De este modo los libros somos una especie de especie. (Algunos nos creían una especie de epidemia y nos quemaban para que desaparecieran nuestros microbios, es decir, nuestras ideas). Una especie increíble porque los lectores no saben que para que ellos nos lean, nosotros (autor incluido) les hemos leído a ellos hasta en sus últimos detalles para que se vean retratados.
- Los viejos lectores se quejan de los nuevos soportes, pero algunos nuevos lectores son insoportables
Últimamente, en la era digital, me siento un mutante hacia otras pulpas, un pulpejo dactilar hacia otros teclados, tablillas y pantallas, hacia otros esqueletos que soporten el cuerpo y la textura de mi letra, hacia el esqueleto virtual, nebuloso, de un ebook, por ejemplo. Por ahora nos están cambiando el soporte hacia la pantalla líquida, hacia el plasma virtual.
Los editores ya se irán adecuando a la moda y a las nuevas formas de distribución y comercialización. Lo preocupante es que los nuevos soportes están creando un nuevo lector, los soportes están cambiando al lector, y esto es un asunto que, por un lado, dispara al negocio editorial hacia una espiral que terminará desvirtuando su campo inicial y, por otra, nos rebasa como abastecedores de conocimientos y nos convierte en una nebulosa donde el lector se hace el que nos hojea y con la otra mano busca por Internet el resumen. Es que el nuevo lector hace cursos de lectura rápida, como si el fin de la lectura fuera hacer zapping saltándose los renglones o leyendo transversalmente para enterarse a brazadas de qué trata el texto, es decir, una lectura equivalente, en el mejor de los casos, a los créditos que pasan raudos al final de las películas.
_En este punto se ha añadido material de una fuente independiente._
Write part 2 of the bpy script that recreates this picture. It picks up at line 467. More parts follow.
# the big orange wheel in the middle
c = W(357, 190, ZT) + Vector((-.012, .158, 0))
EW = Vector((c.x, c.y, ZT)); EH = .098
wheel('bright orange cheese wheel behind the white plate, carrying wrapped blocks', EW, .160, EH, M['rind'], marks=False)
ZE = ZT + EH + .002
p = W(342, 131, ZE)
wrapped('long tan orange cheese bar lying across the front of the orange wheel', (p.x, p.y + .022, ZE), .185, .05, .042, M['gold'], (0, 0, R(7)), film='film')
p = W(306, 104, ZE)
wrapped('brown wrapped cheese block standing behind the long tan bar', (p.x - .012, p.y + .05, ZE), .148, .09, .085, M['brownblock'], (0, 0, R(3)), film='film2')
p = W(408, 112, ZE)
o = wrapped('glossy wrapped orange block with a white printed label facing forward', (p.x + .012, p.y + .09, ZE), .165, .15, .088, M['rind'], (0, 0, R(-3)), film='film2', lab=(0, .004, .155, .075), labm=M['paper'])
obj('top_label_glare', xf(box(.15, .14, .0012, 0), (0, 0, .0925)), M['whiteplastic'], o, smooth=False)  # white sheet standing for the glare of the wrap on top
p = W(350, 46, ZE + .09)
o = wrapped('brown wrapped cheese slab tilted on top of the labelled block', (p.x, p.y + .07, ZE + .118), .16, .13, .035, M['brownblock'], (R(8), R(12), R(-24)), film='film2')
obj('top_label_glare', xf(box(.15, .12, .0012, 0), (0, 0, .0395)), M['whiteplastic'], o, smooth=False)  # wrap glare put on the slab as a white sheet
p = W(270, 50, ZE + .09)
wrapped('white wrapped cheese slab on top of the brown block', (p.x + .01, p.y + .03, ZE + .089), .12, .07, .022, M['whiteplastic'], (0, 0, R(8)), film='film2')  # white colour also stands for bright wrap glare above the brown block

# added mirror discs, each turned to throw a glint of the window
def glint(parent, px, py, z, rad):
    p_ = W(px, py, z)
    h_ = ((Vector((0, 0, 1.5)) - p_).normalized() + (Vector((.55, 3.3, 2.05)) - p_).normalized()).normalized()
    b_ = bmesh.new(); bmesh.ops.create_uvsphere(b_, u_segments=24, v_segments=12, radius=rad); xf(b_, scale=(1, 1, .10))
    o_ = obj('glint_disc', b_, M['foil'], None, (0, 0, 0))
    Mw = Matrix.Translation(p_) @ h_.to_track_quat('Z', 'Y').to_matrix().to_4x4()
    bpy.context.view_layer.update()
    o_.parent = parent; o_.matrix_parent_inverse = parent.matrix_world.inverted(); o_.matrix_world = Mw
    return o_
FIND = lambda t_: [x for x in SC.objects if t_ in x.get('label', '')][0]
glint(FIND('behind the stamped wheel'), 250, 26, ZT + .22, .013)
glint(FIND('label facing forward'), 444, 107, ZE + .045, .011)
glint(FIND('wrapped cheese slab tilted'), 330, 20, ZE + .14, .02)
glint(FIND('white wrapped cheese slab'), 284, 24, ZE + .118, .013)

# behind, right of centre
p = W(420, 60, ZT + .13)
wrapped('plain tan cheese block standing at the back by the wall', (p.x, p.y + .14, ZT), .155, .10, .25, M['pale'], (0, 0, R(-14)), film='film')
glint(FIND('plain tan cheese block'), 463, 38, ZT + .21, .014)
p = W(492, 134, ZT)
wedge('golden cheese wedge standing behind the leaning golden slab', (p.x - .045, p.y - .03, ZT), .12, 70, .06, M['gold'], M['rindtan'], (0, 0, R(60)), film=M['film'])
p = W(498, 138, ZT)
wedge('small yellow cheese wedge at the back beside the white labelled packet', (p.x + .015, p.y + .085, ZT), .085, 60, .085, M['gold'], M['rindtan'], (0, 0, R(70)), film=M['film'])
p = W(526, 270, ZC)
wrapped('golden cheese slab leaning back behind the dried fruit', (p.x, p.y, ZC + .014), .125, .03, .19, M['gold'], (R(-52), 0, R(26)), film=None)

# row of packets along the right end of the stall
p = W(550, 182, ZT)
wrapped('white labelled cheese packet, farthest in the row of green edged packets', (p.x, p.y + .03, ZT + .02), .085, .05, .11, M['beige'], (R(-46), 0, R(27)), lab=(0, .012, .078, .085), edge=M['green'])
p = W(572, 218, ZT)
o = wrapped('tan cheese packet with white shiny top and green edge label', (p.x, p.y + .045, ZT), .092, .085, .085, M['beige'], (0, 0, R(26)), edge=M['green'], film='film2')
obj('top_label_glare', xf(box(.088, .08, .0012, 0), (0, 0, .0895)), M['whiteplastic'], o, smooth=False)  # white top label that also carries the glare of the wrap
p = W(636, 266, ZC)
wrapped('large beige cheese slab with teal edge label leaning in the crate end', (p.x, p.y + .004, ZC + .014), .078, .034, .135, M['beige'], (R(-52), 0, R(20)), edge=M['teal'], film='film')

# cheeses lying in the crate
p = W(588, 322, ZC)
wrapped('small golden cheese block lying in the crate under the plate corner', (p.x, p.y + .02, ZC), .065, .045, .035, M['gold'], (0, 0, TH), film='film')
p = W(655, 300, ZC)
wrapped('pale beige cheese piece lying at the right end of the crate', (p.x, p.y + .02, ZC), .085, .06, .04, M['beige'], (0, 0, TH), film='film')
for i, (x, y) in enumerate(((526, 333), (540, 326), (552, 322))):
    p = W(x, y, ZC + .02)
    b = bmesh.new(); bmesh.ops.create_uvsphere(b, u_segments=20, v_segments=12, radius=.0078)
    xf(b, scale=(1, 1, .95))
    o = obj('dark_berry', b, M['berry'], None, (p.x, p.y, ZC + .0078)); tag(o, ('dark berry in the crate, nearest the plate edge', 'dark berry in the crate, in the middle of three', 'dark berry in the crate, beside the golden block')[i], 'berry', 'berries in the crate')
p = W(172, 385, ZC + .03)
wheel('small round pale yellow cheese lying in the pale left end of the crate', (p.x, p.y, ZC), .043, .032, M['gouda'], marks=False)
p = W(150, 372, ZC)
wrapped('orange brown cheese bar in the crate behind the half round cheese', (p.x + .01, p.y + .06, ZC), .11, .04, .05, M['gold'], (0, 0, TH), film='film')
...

Es el lector insoportable. ¡No es que quiera darle pastel a tus antojos, pero el lector no eres tú. Come con cuidado, mastica, no vayas a atragantarte. Los cursos de lectura rápida son los peores enemigos de la literatura. Sirven para los apurados, por no decir atarantados. Tampoco se trata de hacer la disección de un cadáver, de una autopsia donde todo es definitivo. No, no, no. Cada vez que alguien me lea, puede encontrar algo más, porque no estoy muriendo sino fermentando. Y si así fuera, como lector me resucitarías, ¡porque sin ti no existo! Jean Paul Sartre, padre de algunos de nosotros, decía que el lector es nuestro correlato, que completa el sentido de nuestra existencia. ¿Una suerte de cómplice? Quizás.
El Twitter limita el mensaje a 140 caracteres y en el teléfono se escribe en una taquigrafía tan rápida que los nuevos digitadores parecen enfermos del mal de Parkinson. Se ha restringido el vocabulario y la escritura; pronto lo harán el cerebro y el lenguaje. El nuevo lector es light. Como la coca-cola. Lee una página completa y se marea, prefiere los resúmenes, no se da cuenta de que el autor mantiene un duelo serio con el lenguaje, que cuando pone una coma o algún otro signo de puntuación no está preocupado solo de la forma, sino del contenido. Es que las dos cosas son correspondientes, de otro modo sería como tomarse un buen vino, añejo, en un recipiente de mostaza (sin lavarlo).
- Nuestra felicidad consiste en que nos lean
Nuestra felicidad consiste no solo en que nos conciban, escriban y publiquen, sino en que nos lean, es decir, que completen ese acto maravilloso por el cual se puede tener a otro sin dejar de ser uno mismo.
No tenemos nada en contra de que ahora seamos también digitales, nada que no sea su fugaz eminencia. Podemos desaparecer de un teclazo mal dado. Malhadado. A quienes hablan de la muerte del libro les decimos que tenemos seguro de vida. El libro digital, como la fotografía, permite tenernos en varios formatos, con varios tipos de letras o el interlineado que al lector le resulte más cómodo, reimpresiones ilimitadas. Por lo tanto, es una oportunidad para los editores de aumentar sus catálogos, de publicar más autores y de tener un mercado invisible que, lamentablemente, les permitirá traficar con los derechos de autor sin que este se entere. Cambiará su material pero no su esencia, cambiará el formato, pero no la lectura.
En síntesis, la ruta de la lectura ha transcurrido de la libertad condicionada del Paraíso a la exégesis dogmática de la Edad Media y de ahí ha escalado a la interpretación libre, al libre amor con el texto, a la unión libre entre el lector y el texto, donde hasta el autor desaparece porque los lectores son esos jueces sin rostro que juzgan al autor, que están en el derecho de tomar o de dejarnos, de subrayarnos, de criticarnos, de demorarse en nuestras páginas o darnos contra el suelo, pero que nos hacen felices porque nuestra felicidad consiste no solo en que nos escriban y fabriquen, sino en que nos lean y nos recreen. Como dice Blaise Pascal: «Los mejores libros son los que hacen sentir a quienes los leen que también ellos pudieron haberlos escrito».